CHALLENGE:
How does the data below read from its first line through the line containing "R = math.radians"? Print those lines exactly.

DATA:
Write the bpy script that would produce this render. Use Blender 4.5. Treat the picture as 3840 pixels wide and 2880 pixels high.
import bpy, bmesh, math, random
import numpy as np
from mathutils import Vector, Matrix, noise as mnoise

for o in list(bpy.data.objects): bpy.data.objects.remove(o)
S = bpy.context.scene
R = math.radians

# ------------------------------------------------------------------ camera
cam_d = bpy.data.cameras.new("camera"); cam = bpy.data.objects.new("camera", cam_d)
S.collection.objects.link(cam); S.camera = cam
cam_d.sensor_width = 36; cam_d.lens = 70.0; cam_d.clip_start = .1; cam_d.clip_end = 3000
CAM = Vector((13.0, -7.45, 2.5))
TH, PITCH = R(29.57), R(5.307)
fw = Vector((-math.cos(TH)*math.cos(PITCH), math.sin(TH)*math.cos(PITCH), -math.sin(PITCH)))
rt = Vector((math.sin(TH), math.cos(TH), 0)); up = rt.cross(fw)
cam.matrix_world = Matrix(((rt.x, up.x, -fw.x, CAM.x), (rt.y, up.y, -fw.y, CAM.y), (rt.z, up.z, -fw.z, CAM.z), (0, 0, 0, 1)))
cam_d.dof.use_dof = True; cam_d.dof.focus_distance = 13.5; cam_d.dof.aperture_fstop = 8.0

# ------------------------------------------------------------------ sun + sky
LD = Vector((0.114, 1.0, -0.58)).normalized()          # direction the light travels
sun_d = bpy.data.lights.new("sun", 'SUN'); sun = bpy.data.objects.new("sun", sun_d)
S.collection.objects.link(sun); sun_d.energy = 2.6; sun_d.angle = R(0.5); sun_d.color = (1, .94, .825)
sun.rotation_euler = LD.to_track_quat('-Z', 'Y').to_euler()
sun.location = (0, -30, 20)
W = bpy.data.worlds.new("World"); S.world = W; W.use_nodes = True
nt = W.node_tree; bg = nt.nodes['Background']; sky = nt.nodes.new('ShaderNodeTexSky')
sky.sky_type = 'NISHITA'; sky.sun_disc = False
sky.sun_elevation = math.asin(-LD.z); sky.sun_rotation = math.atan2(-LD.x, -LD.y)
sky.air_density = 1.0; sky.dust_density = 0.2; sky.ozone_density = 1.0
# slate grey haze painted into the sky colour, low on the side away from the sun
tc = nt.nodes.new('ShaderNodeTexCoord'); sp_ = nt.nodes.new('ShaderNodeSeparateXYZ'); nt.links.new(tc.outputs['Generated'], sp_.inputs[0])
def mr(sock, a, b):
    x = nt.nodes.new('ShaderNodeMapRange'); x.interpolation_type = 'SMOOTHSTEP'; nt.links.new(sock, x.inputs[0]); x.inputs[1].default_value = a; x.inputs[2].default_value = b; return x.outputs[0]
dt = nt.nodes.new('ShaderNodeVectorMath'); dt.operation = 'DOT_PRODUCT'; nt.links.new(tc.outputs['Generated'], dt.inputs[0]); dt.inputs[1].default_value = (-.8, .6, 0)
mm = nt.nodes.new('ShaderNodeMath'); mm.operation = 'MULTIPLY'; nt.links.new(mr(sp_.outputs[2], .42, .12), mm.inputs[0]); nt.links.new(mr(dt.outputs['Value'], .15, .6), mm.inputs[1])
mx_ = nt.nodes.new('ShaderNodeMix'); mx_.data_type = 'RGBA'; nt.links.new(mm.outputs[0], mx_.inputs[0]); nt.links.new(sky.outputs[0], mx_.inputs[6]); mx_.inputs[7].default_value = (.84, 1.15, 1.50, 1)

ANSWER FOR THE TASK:
Write the bpy script that would produce this render. Use Blender 4.5. Treat the picture as 3840 pixels wide and 2880 pixels high.
import bpy, bmesh, math, random
import numpy as np
from mathutils import Vector, Matrix, noise as mnoise

for o in list(bpy.data.objects): bpy.data.objects.remove(o)
S = bpy.context.scene
R = math.radians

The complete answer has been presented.